De acordo com Carlos González, o crescimento de uma extrema direita na Espanha ajuda a explicar os casos de racismo que voltaram a ser registrados nos últimos meses. E em meio a esse movimento está o partido VOX, que defende pautas nacionalistas, anti-imigração e xenofóbicas. E que, inclusive, é apoiado pelo presidente da La Liga, Javier Tebas, que nos últimos dias minimizou os ataques contra Vini Júnior.

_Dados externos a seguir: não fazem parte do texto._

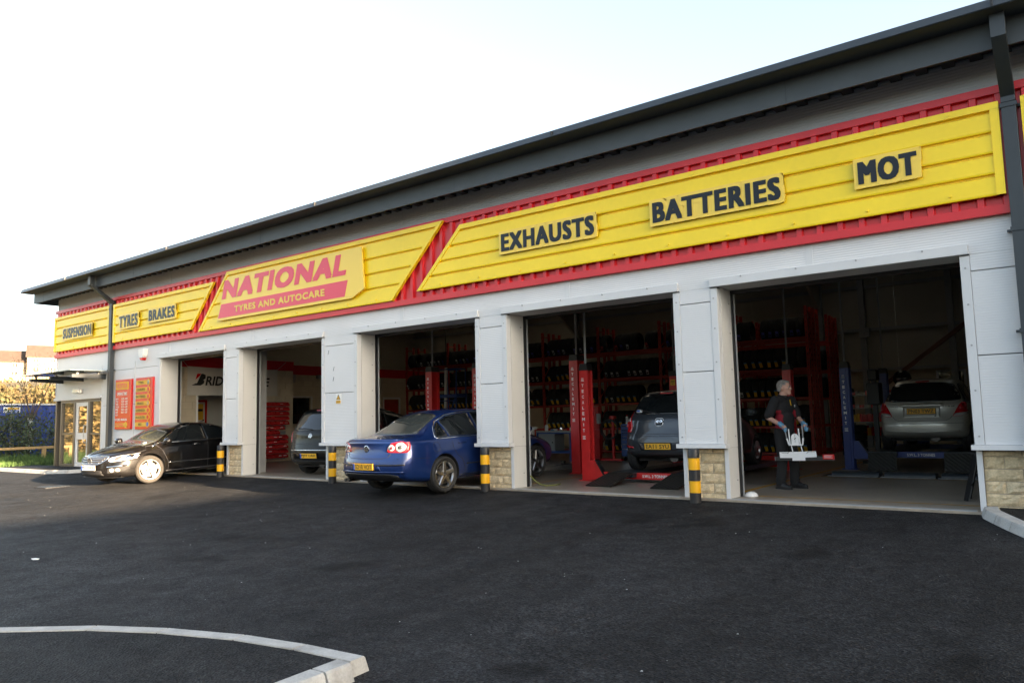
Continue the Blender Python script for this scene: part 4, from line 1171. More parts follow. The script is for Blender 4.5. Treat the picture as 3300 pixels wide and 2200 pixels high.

Carlos não acredita numa eventual vitória do VOX. Para ele, será sempre um partido minoritário, mas que no entanto tem o problema de introduzir uma “retórica fascista” em parcelas da população. Eles popularizam, segundo Carlos, teorias conspiratórias e xenófobas.
“Este racismo está muito ligado ao clima político. Porque o estádio de futebol se torna um lugar em que as pessoas de extrema direita se sentem mais livres para dizer essas coisas”, sugere.
Por fim, Carlos destaca que os ataques racistas não partiram de todo o estádio. Ainda assim, ele explica que é sabido por todos em Valência que o setor sul por trás do gol é onde ficam esses torcedores nazifascistas. E foi justamente de lá que partiram os ataques racistas.
“Estou seguro que todo mundo no estádio sabia que Vinicius estava sofrendo comentários racistas. Então o que me ofende é que as pessoas, mesmo sabendo disso, foram criticar Vinicius e não quem estava xingando-o”, finaliza indignado.